----- Data provided

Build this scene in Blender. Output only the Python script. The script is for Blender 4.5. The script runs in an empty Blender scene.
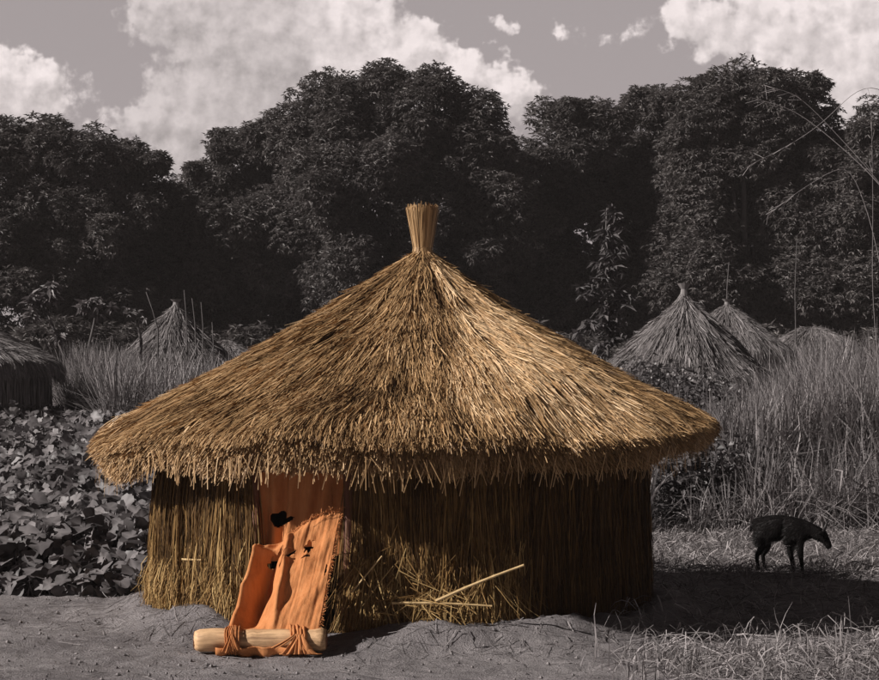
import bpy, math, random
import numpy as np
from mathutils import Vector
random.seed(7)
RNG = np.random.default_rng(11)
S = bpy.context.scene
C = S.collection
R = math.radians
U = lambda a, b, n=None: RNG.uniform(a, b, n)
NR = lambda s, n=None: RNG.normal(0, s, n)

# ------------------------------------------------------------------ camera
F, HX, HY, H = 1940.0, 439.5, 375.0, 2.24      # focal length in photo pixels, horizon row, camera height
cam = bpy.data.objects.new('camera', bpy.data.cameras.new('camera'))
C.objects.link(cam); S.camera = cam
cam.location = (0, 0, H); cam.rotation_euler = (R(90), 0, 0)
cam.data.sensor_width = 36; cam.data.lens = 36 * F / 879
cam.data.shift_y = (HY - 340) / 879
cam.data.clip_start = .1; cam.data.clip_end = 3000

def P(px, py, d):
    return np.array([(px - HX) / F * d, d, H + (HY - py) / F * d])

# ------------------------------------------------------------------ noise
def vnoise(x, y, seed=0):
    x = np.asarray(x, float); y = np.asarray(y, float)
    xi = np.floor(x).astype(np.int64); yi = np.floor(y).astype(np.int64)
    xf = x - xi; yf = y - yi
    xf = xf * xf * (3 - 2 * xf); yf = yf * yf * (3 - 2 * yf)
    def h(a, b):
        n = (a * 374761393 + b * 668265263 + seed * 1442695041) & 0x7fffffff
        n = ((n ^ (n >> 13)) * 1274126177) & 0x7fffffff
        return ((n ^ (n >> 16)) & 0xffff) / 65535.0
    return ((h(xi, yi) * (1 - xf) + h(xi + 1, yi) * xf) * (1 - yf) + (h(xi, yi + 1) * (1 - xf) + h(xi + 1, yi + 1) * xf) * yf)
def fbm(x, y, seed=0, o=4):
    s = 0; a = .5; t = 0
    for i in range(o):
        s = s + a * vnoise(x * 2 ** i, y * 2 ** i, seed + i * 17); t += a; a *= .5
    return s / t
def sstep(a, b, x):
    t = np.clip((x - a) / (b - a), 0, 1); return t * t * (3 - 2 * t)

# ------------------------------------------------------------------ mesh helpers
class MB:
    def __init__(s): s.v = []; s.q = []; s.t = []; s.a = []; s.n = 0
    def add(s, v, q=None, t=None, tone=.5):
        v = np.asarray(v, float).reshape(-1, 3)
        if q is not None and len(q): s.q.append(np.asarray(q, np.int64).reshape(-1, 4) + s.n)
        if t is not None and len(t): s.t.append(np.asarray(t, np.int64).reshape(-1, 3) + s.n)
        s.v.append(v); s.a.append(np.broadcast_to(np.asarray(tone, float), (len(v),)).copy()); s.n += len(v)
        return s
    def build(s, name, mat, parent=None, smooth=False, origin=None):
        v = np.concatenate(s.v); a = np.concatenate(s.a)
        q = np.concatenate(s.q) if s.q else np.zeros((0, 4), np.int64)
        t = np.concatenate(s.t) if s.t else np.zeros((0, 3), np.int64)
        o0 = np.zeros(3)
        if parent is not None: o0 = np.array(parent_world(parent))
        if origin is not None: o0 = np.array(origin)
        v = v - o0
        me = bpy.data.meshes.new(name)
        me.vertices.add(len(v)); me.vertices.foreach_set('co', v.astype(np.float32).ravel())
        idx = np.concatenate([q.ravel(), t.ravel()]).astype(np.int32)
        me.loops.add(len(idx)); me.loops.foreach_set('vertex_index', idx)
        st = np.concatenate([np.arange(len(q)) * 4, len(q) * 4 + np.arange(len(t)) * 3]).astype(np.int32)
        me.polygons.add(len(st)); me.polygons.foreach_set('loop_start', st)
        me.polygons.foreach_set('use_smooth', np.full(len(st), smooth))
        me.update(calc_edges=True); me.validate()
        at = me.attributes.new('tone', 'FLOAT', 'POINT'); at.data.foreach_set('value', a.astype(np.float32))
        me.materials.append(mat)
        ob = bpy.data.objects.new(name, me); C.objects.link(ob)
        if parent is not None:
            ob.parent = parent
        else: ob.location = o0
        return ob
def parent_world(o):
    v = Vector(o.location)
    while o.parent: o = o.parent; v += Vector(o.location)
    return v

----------

Task => Scan the material above. Return every line containing the string "scene".

Correct result =>
Build this scene in Blender. Output only the Python script. The script is for Blender 4.5. The script runs in an empty Blender scene.
S = bpy.context.scene